Lui-même, il a pris soin de lever tous les doutes. Arrivé aux noms primitifs, Socrate expose la méthode à employer, et se livre à une critique impitoyable des étymologies précédentes. On pourrait, dit-il, se tirer d’affaire en recourant au deus ex machina, c’est-à-dire en admettant que les noms primitifs sont l’œuvre des dieux, et justes pour cette raison. On pourrait encore leur attribuer une origine barbare, ou alléguer que leur ancienneté en rend l’examen impossible. Mais ce sont là de simples échappatoires, d’ailleurs fort ingénieuses (ἐκδύσεις καὶ μάλα κομψαί pour se dispenser d’explications. Si l’on ignore en quoi consiste la justesse des noms primitifs, il est impossible de reconnaître celle des dérivés ; l’on se condamnera, alors, à ne dire que des sornettes (φλυαρήσει, 426 ab). Or Socrate n’a pas fait autre chose, en discourant sur l’étymologie des noms dérivés sans avoir examiné les noms primitifs. Il en résulte que le développement qui précède, fondé sur les procédés que Socrate raille et condamne, et manquant de la base indispensable, doit être considéré comme un amas de fantaisies sans valeur.


Les noms primitifs. Méthode à suivre.

Il en est tout autrement dans la partie suivante (421 c-425 b). On aborde ici les noms primitifs, qu’il était indispensable d’examiner avant de passer aux dérivés. Ce qui précède ne peut rien apprendre sur l’ὀρθότης τῶν ὀνομάτων, et ne compte pas. La question est donc entièrement à reprendre.

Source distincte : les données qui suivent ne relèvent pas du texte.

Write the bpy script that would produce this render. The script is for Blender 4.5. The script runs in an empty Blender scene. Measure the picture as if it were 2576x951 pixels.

Le changement de ton indique aussitôt que Platon quitte la plaisanterie pour une recherche sérieuse : « Ici, dit Socrate, les excuses ne sont plus recevables ; il faut essayer d’examiner le problème à fond » (421 d). On a vu par l’analyse du dialogue avec quelle précision et quelle rigueur la marche à suivre est indiquée par Socrate (424 cd). Mais la méthode qu’il trace ne vise pas seulement la formation des mots ; elle embrasse l’ensemble du langage. Cette formation n’est que la première étape d’un même processus, qui va des lettres aux syllabes, des syllabes aux noms et aux verbes, et s’étend à tout le discours (425 a). Avec une hauteur de vues, une lucidité et une fermeté admirables, Platon a esquissé ici la première philosophie du langage.